Struktur sepatu ini mirip dengan sepatu balet yang dibumbui dengan hak super tinggi, sehingga tercipta kesan bahwa pemakainya dipaksa untuk berjinjit setinggi mungkin seperti yang dilakukan para balerina saat sedang menari.
Ballet boot ini memperoleh popularitasnya pada tahun 1980an, dan sekarang tersedia di seluruh dunia.
9. Sepatu kuncup teratai (China, abad 10-tahun 2009)
Tradisi Han di China yang mengharuskan kaki wanita diikat sehingga tampak kecil seperti kuncup teratai ini berlaku selama ribuan tahun. Sepatu dari wilayah utara, khususnya Beijing, memiliki bentuk mangkuk, dengan sol super cekung.

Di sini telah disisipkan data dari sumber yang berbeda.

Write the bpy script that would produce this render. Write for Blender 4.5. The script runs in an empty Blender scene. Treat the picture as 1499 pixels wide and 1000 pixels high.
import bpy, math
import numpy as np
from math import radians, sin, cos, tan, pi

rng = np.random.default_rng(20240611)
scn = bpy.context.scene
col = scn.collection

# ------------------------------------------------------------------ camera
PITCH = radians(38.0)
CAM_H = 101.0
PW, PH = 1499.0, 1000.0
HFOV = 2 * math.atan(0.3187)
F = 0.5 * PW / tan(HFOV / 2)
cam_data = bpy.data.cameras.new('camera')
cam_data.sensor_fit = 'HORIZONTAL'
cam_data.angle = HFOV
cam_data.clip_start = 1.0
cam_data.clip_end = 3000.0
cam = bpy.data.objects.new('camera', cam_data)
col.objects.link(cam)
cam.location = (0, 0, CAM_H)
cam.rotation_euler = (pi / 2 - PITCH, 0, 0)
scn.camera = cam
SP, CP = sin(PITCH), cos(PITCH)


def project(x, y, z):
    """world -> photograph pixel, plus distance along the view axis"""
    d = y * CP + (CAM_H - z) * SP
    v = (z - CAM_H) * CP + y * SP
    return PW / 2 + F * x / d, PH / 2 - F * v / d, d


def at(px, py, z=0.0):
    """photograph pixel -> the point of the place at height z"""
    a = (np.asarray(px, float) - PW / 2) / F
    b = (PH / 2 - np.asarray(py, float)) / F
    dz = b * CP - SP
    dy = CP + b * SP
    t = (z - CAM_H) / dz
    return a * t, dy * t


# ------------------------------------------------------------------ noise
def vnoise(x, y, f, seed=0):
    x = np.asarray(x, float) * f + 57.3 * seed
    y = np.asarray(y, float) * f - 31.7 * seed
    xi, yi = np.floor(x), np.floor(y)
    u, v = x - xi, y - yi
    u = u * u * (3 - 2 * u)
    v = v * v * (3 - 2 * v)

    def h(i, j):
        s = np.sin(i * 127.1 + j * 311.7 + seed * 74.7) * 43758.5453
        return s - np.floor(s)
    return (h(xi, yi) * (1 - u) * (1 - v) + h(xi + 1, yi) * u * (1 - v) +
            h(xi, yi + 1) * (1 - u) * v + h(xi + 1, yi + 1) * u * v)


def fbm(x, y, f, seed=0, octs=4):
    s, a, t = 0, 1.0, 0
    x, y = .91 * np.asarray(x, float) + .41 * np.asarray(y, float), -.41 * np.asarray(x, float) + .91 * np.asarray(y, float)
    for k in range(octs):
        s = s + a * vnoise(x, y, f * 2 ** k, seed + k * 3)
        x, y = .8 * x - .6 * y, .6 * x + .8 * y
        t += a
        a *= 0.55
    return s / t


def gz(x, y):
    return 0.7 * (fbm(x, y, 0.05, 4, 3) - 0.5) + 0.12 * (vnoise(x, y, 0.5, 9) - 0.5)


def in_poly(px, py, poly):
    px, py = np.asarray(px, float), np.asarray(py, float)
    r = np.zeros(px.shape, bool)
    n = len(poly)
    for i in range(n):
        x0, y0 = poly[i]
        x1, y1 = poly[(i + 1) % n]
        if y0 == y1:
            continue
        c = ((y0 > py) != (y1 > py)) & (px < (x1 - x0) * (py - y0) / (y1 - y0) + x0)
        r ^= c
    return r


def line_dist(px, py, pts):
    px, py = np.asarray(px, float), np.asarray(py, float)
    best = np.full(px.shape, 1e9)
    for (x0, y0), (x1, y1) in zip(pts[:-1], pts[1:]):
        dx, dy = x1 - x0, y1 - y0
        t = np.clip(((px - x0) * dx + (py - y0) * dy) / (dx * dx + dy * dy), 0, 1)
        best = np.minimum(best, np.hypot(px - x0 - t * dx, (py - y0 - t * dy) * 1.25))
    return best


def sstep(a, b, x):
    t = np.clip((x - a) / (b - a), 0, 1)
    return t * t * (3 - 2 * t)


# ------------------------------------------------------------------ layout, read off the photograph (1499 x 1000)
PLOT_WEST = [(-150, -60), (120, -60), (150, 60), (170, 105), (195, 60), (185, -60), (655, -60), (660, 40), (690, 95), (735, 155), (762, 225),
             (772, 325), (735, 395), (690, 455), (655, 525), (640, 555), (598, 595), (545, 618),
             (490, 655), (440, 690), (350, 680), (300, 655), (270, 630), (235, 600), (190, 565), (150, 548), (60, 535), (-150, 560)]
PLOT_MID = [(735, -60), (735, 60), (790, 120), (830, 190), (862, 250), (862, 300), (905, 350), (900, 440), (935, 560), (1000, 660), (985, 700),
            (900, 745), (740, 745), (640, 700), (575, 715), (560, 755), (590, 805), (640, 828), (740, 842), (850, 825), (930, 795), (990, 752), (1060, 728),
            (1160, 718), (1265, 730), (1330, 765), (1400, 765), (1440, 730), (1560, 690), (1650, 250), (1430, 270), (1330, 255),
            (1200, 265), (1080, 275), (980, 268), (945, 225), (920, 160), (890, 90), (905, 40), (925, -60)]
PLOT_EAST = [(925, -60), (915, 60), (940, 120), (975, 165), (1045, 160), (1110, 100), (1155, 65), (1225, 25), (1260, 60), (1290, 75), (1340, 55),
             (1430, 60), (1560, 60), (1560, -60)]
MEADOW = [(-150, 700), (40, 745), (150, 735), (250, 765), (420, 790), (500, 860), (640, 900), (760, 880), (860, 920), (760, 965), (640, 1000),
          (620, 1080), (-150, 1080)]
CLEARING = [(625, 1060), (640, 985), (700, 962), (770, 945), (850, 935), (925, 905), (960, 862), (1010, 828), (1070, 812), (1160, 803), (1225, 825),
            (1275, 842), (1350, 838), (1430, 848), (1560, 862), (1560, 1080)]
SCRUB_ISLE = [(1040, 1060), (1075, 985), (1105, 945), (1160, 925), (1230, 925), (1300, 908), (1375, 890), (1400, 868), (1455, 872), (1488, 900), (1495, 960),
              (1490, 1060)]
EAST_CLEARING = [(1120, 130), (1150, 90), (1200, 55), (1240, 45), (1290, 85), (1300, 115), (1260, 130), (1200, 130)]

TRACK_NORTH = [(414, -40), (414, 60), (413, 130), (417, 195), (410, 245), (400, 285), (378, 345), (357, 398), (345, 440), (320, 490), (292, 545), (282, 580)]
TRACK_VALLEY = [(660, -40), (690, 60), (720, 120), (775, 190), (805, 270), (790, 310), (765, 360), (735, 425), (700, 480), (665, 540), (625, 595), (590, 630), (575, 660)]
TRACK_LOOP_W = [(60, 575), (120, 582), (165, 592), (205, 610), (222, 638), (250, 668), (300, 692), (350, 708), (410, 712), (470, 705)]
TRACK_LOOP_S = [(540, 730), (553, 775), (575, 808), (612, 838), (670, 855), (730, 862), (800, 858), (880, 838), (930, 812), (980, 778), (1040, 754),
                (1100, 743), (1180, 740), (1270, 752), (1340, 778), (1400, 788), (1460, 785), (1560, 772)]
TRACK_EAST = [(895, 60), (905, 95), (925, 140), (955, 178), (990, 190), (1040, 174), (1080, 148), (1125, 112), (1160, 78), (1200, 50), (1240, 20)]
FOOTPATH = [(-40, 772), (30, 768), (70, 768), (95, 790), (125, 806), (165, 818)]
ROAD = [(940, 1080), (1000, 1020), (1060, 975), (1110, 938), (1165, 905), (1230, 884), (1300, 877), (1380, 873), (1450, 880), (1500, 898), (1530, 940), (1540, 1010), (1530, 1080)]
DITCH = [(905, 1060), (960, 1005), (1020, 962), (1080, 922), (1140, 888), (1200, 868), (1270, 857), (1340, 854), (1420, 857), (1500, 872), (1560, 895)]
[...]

Sebagai bagian dari mas kimpoinya, seorang wanita akan membuat beberapa pasang sepatu sebagai bukti bahwa ia mampu menjahit. Setelah menikah, mempelai lalu membagikan sepatunya pada saudari ipar dalam upacara khusus. Untunglah kejayaan sepatu mungil tersebut telah berakhir…
10. Sepatu Armadillo
Armadillo sendiri berarti binatang pemakan serangga. Baru-baru ini, di tahun 2010, Alexander McQueen meluncurkan satu set sepatu armadillo yang kemudian dipopulerkan oleh Lady Gaga dan beberapa selebriti lainnya.